Coding confidence: How one government school redefined learning
At Indore’s Sandipani Naveen Malav Kanya School, innovation is no longer an experiment. It is a daily practice shaping how children learn, speak, and imagine their futures.
The transformation is visible from the morning assembly itself.
Students lead prayers, share news, and speak confidently before their peers.
In classrooms, girls create stories, games, and animations using tablets.
For a government school, this shift is striking. For parents, it has become a reason for trust.
At the heart of this change lies a structured push towards meaningful digital learning and student-led engagement.
Supported by Peepul Foundation, the school adopted a digital literacy programme designed for children with little or no exposure to technology.

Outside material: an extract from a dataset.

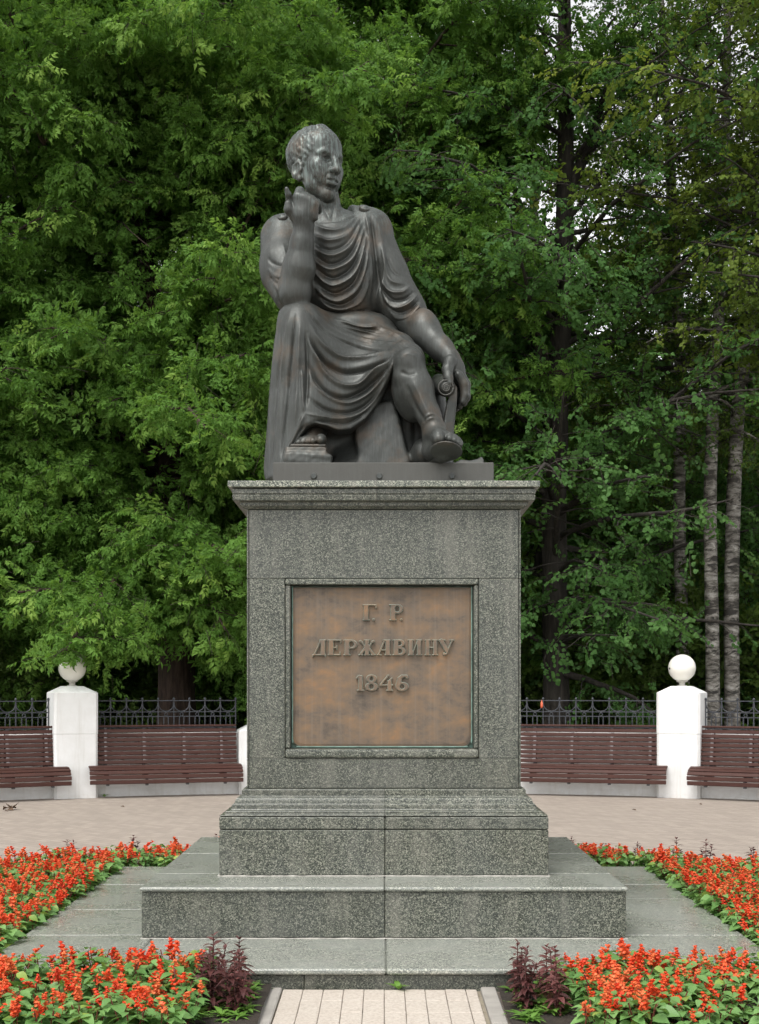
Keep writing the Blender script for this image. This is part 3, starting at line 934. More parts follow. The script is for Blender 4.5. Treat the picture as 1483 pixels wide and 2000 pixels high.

Instead of rote instruction, students learn block-based coding, digital safety, and basic computer skills through hands-on activities. Technology enters the classroom as a tool for curiosity, not fear.
This innovation gained national recognition in 2025, when Sandipani School received the FICCI ARISE Excellence Award for its Digital Literacy programme.
The award validated what teachers and parents were already witnessing: higher engagement, stronger confidence, and visible learning outcomes.
The impact extends beyond screens. Initiatives like Bal Sansad allow students to run mock elections and take responsibility for governance roles.
Srijan events bring parents into school spaces to see science models, artwork, and coding projects presented by their children. Anand Sabha, a happiness-focused assembly, helps students reflect emotionally and build healthier relationships.
Together, these programmes have reshaped school culture. Attendance has improved. Classroom participation has increased. Students now speak without hesitation and take ownership of their learning.
The data reinforces this change. In Madhya Pradesh, the programme moved students from zero computer exposure to nearly 70% independently creating projects on Scratch.
Over 400 students participated in global coding events, with one student ranking 39th worldwide. What began in 100 schools has now scaled to more than 3,700 government schools across the state.
Teachers have evolved alongside students. Awareness of coding tools among educators rose from 3% to nearly 70% within two years.
More importantly, teachers now lead innovation themselves through academic, wellness, and leadership committees.
The deepest impact, however, lies in perception. Parents who once doubted government schools now watch their children explain digital projects with pride.
Sandipani School’s journey shows that when innovation focuses on confidence, curiosity, and capability, public education can become truly future-ready.